Men est un film riche de promesses : qui connait le cinéma de Garland (Ex Machina et Annihilation) sait que le bonhomme a du talent à revendre, et son incursion dans le genre horrifique peut pousser à un exercice de style galvanisant.
C’est exactement ce qui se joue lors de l’exposition du film, qui suit la fuite d’une jeune femme dans la campagne anglaise, traumatisée par un événement nécessitant une mise au vert radicale. L’humour rustique de l’autochtone qui l’accueille plante un décor plaisant, et une balade en forêt va mettre en place une atmosphère admirablement construite, entre les terres fertiles de la résilience et l’effroi enfantin de l’inconnu, notamment lors d’une très belle séquence de jeu avec l’écho dans un tunnel à la profondeur démesurée.
L’étrangeté attendue prend donc des tours assez séduisants, oscillant entre un humour insolite (tous les habitants du village sont joués par le même personnage) et une inquiétude sourde, allié à une maitrise visuelle de premier ordre qui distribue habilement les espaces complexes de la trop grande demeure.
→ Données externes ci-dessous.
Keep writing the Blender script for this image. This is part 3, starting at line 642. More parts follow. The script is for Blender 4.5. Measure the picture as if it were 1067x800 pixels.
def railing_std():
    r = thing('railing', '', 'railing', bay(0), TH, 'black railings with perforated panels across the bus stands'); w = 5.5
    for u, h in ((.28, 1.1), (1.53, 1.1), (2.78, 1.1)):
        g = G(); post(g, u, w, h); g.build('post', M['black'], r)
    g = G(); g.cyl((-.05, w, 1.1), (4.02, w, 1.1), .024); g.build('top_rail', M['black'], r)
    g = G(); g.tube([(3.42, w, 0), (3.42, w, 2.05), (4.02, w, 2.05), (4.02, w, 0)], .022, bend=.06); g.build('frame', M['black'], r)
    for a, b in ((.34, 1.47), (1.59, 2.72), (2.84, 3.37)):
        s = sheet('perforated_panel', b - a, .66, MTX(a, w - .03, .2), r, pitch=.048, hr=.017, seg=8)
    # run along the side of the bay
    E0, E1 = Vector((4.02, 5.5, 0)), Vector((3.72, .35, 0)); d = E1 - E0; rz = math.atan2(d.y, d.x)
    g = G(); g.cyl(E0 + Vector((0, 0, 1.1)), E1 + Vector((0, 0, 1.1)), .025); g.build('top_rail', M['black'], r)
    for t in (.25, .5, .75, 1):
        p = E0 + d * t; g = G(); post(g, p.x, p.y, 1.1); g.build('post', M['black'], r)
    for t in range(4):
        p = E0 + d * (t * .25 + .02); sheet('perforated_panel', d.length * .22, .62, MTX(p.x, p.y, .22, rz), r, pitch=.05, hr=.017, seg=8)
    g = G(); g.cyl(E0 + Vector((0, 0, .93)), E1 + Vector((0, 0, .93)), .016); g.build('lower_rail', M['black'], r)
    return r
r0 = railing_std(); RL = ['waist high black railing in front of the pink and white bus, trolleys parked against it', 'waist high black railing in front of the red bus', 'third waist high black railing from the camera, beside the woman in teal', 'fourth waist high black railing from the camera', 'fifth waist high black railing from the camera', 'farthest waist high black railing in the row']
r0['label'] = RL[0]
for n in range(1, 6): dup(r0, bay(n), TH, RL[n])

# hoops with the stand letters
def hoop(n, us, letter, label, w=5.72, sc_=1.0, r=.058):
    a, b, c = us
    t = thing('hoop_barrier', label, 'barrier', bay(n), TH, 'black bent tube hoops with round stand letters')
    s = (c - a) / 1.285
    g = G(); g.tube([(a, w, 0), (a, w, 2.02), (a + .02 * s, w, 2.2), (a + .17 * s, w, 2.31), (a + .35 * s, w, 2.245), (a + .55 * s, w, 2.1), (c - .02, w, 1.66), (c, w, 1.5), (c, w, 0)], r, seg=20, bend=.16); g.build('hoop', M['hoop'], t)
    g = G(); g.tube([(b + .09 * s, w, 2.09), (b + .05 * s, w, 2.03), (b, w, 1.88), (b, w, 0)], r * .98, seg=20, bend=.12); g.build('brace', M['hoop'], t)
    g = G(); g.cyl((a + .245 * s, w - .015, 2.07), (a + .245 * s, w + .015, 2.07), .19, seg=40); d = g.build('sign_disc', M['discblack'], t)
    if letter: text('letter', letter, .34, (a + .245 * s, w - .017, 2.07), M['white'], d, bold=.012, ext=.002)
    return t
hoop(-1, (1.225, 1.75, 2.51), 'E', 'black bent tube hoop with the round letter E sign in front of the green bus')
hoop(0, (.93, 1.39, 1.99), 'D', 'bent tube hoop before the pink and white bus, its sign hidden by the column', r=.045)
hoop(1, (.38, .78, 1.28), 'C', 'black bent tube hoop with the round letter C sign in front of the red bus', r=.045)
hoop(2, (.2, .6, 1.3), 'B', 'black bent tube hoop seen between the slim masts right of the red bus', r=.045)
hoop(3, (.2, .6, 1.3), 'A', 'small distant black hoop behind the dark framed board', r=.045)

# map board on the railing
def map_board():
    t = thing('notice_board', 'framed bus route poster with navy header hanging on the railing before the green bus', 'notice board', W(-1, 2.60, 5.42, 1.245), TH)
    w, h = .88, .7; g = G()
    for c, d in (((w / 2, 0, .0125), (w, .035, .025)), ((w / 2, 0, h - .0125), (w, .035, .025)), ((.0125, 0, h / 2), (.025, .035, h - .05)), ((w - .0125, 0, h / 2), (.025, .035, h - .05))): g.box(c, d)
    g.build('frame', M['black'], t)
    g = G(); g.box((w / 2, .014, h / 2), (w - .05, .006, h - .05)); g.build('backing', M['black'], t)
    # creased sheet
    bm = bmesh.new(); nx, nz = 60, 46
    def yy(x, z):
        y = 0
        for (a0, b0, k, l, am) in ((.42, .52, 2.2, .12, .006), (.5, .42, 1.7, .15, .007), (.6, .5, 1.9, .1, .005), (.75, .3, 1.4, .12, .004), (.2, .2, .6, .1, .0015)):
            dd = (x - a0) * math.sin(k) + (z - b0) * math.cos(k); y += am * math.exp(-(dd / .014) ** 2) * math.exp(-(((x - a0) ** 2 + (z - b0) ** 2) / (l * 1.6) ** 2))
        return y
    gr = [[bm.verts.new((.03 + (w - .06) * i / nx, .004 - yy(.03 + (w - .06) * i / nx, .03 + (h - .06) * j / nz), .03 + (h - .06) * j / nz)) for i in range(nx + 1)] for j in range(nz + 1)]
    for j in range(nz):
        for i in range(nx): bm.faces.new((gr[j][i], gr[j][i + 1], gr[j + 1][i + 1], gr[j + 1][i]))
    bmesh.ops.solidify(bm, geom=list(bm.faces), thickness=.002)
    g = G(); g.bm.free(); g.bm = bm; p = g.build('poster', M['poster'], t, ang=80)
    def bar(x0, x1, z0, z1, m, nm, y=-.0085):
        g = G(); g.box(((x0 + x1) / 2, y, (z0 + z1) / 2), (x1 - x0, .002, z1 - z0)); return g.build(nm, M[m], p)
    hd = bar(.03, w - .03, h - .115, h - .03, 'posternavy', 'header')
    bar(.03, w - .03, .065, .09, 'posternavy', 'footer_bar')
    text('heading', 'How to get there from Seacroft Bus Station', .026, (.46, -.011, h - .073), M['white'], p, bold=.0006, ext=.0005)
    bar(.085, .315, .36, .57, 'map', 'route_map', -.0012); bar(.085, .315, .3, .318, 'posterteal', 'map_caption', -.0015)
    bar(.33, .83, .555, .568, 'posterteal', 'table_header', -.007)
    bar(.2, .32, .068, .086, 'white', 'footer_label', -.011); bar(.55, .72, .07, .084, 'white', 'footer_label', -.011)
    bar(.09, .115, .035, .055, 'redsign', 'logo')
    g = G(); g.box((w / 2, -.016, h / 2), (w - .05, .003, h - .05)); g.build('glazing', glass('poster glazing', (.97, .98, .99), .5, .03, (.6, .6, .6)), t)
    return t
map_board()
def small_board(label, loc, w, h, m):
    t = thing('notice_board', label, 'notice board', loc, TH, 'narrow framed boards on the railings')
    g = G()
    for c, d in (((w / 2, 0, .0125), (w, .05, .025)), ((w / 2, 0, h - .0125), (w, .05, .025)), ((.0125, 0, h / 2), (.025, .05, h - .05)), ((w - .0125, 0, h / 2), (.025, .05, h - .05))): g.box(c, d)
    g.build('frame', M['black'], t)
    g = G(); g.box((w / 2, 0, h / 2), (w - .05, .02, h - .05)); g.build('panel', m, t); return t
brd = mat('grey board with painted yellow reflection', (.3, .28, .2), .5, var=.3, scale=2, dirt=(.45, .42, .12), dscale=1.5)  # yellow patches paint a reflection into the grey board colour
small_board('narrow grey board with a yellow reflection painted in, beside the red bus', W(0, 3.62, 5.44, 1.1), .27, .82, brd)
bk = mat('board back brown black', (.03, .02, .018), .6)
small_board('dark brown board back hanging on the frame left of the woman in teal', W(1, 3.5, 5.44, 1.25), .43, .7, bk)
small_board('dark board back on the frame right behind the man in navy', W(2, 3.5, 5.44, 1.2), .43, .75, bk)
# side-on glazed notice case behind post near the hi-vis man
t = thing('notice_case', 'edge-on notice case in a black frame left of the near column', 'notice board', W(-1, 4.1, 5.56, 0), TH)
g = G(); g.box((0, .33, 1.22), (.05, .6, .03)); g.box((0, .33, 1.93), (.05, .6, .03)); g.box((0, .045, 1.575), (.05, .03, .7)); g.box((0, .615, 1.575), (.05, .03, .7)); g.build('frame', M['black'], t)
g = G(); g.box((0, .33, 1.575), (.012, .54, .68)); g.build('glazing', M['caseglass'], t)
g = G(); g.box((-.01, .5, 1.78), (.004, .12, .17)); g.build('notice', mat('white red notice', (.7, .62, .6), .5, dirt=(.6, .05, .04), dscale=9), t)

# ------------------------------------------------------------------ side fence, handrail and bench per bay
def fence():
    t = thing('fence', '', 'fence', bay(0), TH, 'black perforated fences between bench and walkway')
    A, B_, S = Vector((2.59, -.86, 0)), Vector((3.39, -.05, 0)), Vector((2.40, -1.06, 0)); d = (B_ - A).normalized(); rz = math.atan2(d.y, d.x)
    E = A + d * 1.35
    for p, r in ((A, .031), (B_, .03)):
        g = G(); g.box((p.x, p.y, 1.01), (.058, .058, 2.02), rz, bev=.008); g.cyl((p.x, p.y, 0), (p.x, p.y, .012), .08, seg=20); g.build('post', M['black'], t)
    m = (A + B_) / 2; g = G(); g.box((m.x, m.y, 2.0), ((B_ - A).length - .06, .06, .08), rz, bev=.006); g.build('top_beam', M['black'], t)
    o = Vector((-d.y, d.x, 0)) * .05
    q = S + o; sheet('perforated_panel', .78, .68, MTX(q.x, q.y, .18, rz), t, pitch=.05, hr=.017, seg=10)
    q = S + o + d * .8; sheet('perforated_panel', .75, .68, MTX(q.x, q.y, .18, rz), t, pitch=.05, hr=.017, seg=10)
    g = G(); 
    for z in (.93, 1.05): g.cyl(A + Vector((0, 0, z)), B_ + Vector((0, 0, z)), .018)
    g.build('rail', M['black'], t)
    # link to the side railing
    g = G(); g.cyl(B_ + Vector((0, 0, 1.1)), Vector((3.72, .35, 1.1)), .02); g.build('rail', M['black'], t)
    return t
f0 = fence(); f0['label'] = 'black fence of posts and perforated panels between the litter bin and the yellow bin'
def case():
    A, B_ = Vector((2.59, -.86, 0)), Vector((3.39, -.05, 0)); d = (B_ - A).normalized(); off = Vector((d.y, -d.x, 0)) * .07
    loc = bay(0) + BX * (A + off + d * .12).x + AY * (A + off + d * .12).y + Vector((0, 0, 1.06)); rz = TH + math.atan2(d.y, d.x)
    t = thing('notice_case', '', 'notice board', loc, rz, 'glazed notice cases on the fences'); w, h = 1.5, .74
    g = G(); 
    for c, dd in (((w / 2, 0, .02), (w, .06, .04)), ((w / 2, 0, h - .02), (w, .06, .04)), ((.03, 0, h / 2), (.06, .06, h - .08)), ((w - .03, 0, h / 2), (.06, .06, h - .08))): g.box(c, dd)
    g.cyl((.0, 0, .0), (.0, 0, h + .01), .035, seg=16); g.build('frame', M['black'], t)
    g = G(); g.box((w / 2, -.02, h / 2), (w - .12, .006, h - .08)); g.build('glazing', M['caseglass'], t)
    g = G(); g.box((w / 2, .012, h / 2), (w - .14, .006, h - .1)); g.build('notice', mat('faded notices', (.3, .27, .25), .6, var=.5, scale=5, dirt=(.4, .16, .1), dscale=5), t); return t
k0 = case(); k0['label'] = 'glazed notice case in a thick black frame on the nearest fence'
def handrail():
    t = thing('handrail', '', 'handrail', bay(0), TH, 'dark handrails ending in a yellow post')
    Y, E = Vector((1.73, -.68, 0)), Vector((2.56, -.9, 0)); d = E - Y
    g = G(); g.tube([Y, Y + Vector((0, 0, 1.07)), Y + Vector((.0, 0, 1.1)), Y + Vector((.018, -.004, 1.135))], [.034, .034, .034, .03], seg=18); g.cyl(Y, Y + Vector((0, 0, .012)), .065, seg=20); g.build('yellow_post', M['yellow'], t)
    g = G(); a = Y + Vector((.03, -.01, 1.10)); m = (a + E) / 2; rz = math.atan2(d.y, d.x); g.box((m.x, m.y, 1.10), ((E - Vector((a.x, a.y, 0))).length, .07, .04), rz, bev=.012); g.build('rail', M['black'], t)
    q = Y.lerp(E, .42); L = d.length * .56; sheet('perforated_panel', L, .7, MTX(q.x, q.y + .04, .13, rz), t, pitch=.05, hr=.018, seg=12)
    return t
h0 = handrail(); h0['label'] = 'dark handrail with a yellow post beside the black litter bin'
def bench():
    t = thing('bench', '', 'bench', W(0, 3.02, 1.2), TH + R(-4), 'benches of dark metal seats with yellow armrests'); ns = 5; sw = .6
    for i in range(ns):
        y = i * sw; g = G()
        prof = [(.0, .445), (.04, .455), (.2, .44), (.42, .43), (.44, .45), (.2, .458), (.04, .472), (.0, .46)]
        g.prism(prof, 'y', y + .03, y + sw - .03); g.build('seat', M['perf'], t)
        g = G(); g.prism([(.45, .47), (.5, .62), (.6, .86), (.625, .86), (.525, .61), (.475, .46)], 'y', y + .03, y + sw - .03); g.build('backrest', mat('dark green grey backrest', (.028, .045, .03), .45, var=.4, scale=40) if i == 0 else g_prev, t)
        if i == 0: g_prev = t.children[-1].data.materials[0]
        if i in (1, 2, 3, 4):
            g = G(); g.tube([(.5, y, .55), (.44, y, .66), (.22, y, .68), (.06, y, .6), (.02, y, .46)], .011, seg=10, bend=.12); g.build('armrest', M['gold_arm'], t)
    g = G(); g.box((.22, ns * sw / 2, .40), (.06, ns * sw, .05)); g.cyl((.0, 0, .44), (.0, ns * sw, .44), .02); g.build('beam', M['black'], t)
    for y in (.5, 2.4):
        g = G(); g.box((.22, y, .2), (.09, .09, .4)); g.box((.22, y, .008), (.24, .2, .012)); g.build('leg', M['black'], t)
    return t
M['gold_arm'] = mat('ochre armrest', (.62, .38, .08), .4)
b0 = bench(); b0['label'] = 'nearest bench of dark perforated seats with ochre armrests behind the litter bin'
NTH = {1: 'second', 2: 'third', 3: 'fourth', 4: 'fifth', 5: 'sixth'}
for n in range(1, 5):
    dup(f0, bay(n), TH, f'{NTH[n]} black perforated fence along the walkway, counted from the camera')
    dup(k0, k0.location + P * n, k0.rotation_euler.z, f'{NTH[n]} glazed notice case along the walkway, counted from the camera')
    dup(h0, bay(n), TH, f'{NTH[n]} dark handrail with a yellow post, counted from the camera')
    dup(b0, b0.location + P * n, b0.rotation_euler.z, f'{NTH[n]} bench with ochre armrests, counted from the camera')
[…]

Ainsi s’achèvent cependant les promesses : les présentations ayant été faites, les comédiens s'avérant impeccables dans leur compositions, Alex Garland s’échine à déployer la syntaxe du film d’horreur, sans l’enrichir d’un semblant de rationalité. Le cauchemar convoque donc tout le cahier des charges, des apparitions furtives aux portes entrouvertes, des lumières qui s’éteignent et des poignées de porte qui bougent. Tout ceci pourrait s’avérer tolérable si le bonhomme ne s’enorgueillissait de considérer ces affèteries comme l’emballage symbolique d’un véritable propos. Car les bizarreries proposées (des sculptures de l’église filmées en ombre portée, la caméra entrant dans le globe oculaire du cadavre d’un cerf…) semblent dessiner un jeu de piste aux allusions cryptiques et une direction vers le folk horror qui vont forcément devoir converger vers le trauma originel. Garland pousse alors les curseurs dans le graphisme horrifique, s'amuse de mutilations diverses et des codes du body horror, entraîné dans une fuite en avant dont on finit par comprendre qu’elle sera dénuée de destination. Il rejoint ainsi ce club de plus en plus ouvert de cinéastes se vautrant dans la gratuité formaliste, dotés de cette naïve conviction que l’étrangeté ou l’horrifique explicite suffiront pour insuffler puissance ou force poétique à leur œuvre : Robert Eggers (The Lighthouse, The Northman) et Edgar Wright (Baby Driver, Last Night in Soho) en sont les exemples les plus récents. Mais ne désespérons pas : la série Devs, réalisée et écrite par Alex Garland, témoigne d’une capacité à mettre son talent au service de fiction autrement plus ambitieuses et complexes, et permet de renouveler les attentes pour la suite de son travail.